BÜYÜK DEVLETİN SABRI: STRATEJİK DENGE VE ENTEGRASYON SİYASETİ
Dünya, büyük bir yeniden yapılanma sürecine girdi. Bazı devletler yıkılıyor, bazıları bölünüyor, bazıları genişliyor, bazıları da yeni kuruluyor. Tüm bu hareketliliğin nihai hedefi ise, küresel güçlerin hayali olan tek dünya devleti. Ancak, binlerce yıllık devlet aklına sahip olan Türkiye Cumhuriyeti, böyle bir düzene mahkûm edilemez. Bu topraklar, 16 imparatorluk kurmuş bir devlet geleneğinin mirasını taşıyor. Öyle bir medeniyetten geliyoruz ki, çağ açıp çağ kapatan, dünyanın dört bir yanına adalet götüren bir gücün evlatlarıyız.

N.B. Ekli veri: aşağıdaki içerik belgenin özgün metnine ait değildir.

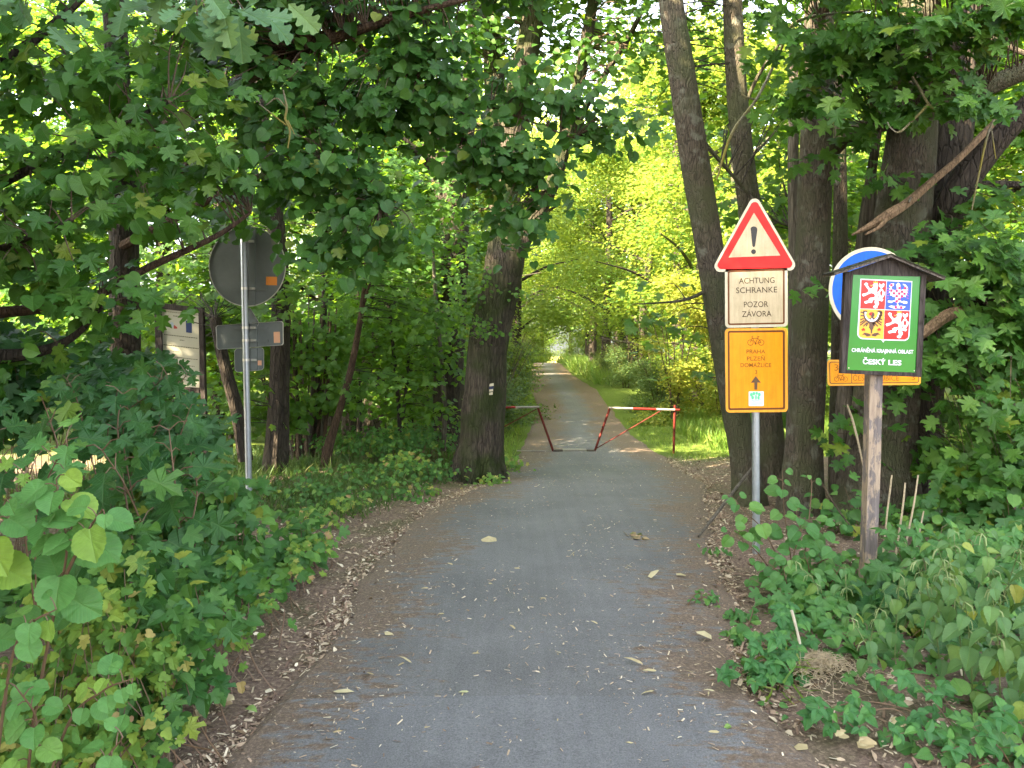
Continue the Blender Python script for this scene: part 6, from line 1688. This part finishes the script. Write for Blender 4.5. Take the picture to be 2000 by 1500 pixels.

Bugün Türkiye Cumhuriyeti içinde bazı unsurlar, “Ben bu devleti yıkacağım ve kendi devletimi kuracağım” diyerek harekete geçerken, başka bir unsur “Ben kendi din anlayışımın mahsulü bir devlet kuracağım” diyerek yollarını ayrıştırıyor. Ancak, büyük devletin sabrını sınamak tehlikeli bir oyundur. Devlet, esnek ve kuşatıcı tutumunu ortaya koyarken, bazı aktörler bunu zayıflık zannediyor. Oysa, Türk devlet aklı düşmanı diz çöktürmeyi, devleti parçalamaya çalışanlara karşı ise stratejik sabır göstermeyi bilir.
HÜDA PAR VE DEM’İN YANLIŞ ANLAYIŞI
Son yıllarda, HÜDA PAR ve DEM, farklı kamplarda da olsa, aynı yanılgıya düştü. Devletin onlara şefkat elini uzatması, sistem içinde entegre etmeye çalışması, bu unsurlar tarafından devlete meydan okuma hakkı olarak yorumlandı. HÜDA PAR, Hizbullah’ın Anadolu ayağı olmaya kalkıştı; DEM ise uluslararası güçlerin yönlendirmesiyle Türkiye’yi zayıflatma çabasına girdi.
Türkiye, İran’ın desteklediği radikal yapıların Anadolu’ya sirayet etmesine izin vermez. İsrail’in Ortadoğu’da “kaybolmuş kavim” senaryoları üretmesine karşı da tetikte kalır. Bu coğrafyada, devlet dışında bir güç odağına izin verilmez. Bunu anlamayanlar, dış güçler desteğini çektiğinde sahipsiz kalacaklarını bilmelidirler.
DEVLET, HER ZAMAN HESAP YAPAR
Türk devlet aklı, HÜDA PAR’ı Cumhur İttifakı içine alarak, DEM’i ise Millet İttifakı’na yaklaştırarak, bu unsurların entegre olup olmayacağını test etti. Ancak bu iki yapı da, devletin gücünü kabullenmek yerine kendilerini alternatif bir güç gibi görmeye kalkıştı. HÜDA PAR, devlete rağmen bir din anlayışı inşa etmeye çalışırken; DEM, uluslararası aktörlerin oyununda figüran olmayı seçti.
Oysa büyük devlet, kendi içindeki tüm unsurları kuşatır ve yönlendirir. Türk devlet geleneğinde, ayrılıkçılığa ve radikal din anlayışına yer yoktur. Kimse, evin içinde ayrı bir ev kuramaz. Bunu zorlayanlar, devletin stratejik sabrını sınadıklarını ve bunun bir bedeli olacağını bilmelidirler.
SON SÖZ: TEK DÜNYA DEVLETİNE KARŞI TEK ÇÖZÜM, BÜYÜK TÜRKİYE’DİR
Küresel düzen, ulus-devletleri yok ederek tek bir dünya devleti kurmayı amaçlıyor. Ancak Türkiye, bu plana karşı en büyük antitezi oluşturmaktadır. Tarih boyunca küresel güç dengelerini değiştiren, çağ açıp çağ kapatan, insanlığa umut olan bir devleti, birkaç aktörün hevesiyle sarsmak mümkün değildir.
Buradan açık çağrıdır:
Devletin içinde barış ve huzur içinde yaşamak isteyen herkes, bu büyük güce entegre olmalıdır. Kimse, dış güçlerin kuklası olmamalıdır. Çünkü devlet, günü geldiğinde sahada ne yapacağını çok iyi bilir.
Bütün dünya bilsin ki: Türkiye diz çökmez, devletiyle birlikte yükselir!